Over the years I've found that these transposition problems are a huge drag on programs, and once you recognize them you start seeing them all over the place. They make simple and obvious relational tasks into dozens of lines of nested data structure traversal and manipulation.
The notion of transposition comes from the array programming world, where a multi-dimensional array/tensor can be seen as a tree structure, whose levels may be easily reordered by transposition. I sometimes use numpy arrays for general-purpose programming; it can be very powerful with a well-chosen representation. Unfortunately array concepts basically require the data to be rectangular -- `x[i]` has the same shape as `x[j]` -- which can be hard to adapt to general problems.
My dream then is a general-purpose data structure that takes the best of both the relational and array-programming worlds: the freedom and flatness of relational tables, enriched with tacit ideas like broadcasting that make array programming so ergonomic.
It's not quite the same, but how do you feel about Datalog or Prolog? Having a set of facts and being able to make arbitrary relations in them makes for some interesting programming. Especially if you limit your data to a more rigid normal form like RDF tuples. Datafun is also a cool upcoming language in this space https://github.com/rntz/datafun
Generic foreign keys / Polymorphic relations. I.e. table Foo can either point to table Bar or table Xuul.
This type of relation shows up quite a bit, and either leads to application-level workarounds, or having to add many duplicate tables for the same "thing".
Relational algebra isn’t that hard to implement if you’re willing to sequential-scan all of the time. The massive complexity comes in the query planner: The point of adding an index is to change the space-performance tradeoff of certain operations. The system needs to be able to take advantage of these data layout changes, or there’s little benefit over storing everything in flat arrays.
This resembles sql a lot. Btw I'm surprised that few languages seem to have in their standard library a many-to-many container which supports efficient lookups in either direction.
Actually yeah that is kinda interesting. The couple times I've had to do it, always ended up hand-rolling a 'class' with hashmaps in both directions. I wonder why few standard libraries have a both way look up structure.
Insightful. Once you learn to see dependencies as implicitly revealing abstract data types you haven't yet teased out into existence, you start seeing all kinds of places where behavior that ought to be explicit and handled by an abstraction is smeared across multiple other concepts.
I've got a half-cooked blog post about this in the oven: "reify the state machine". I've seen plenty of code with lots of communicating parts, which is really a distributed implementation of a state machine. Rewriting to make the states explicit as data, and perhaps creating a central "state machine" type for that machine, can really help clarify the domain model and let you see what you're missing.
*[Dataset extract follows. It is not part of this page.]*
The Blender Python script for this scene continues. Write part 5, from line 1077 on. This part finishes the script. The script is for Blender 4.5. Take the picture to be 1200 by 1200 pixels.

> and then a Bank which is a mapping of Account to Set<Customer>
The problem is that this only lets you get customers from accounts, and not vice-versa.
And if you add a Map<Customer, Set<Account>> to the Bank, you now have to ensure the mappings are synchronized at all times. Which, to be fair, is very straightforward as long as Bank is immutable, but still kind of annoying.
But considering how incredibly common many-to-many relationships are in business logic and especially in SQL, I'm constantly surprised that there isn't a de facto standard, efficient data structure to represent them. That speaks to how entrenched cyclic relationships are in software engineering, I suppose.
In the in-storage form (database), the mappings is synchronized at all times.
Many-to-many relationships in the purest form is described as records of ItemAId/ItemBId pairs. `List<{ account: Account, customer: Customer}>`. There isn't any cyclical relationship in this form.
From `List<{ account: Account, customer: Customer}>` one can derive `Map<Customer, Set<Account>>` and `Map<Account, Set<Customer>>`. Bank can have copy of both mappings and use them as double index, synchronizing both mappings as operations goes by, while at the same synchronizing both mappings to the in-storage form. Or not!
We're talking mostly about data-modelling in a programming language, which applies to the in-memory form. `Customer { accounts: Set<Account> }` and A
`Account { customers: Set<Customer> }` is its in-memory form, a layer of indirection from its actual form, the in-storage `List<{ account: Account, customer: Customer}>`.
If informations of Accounts, Customers, and the many-to-many relationship of both are laid flat in its purest, source-of-truth form, the in-storage database entries, why are people suggesting that there is/should be a cyclical relationship in its representative form, the in-memory objects?
This is the right answer and I wish more languages would make this dramatically more ergonomic to do. Store the most basic normalized truth and query/derive what you need.
Sure, but you wrap that up if you want. A Bank can contain both maps, if you want, and you hide the methods that would update individual maps, only exposing your wrappers that update everything together.
Yeah, I'm not saying it's difficult, I'm just saying that it's weird that there isn't a standard ManyToMany<T1, T2> class in most programming languages, even though a functional (if perhaps not performance-optimal) implementation is straightforward and should be very useful at least for DB mappings.
Which makes it easy to answer the question “what customers are on this account” and hard to answer the question “what accounts does this customer have”. As a customer, I usually want the latter.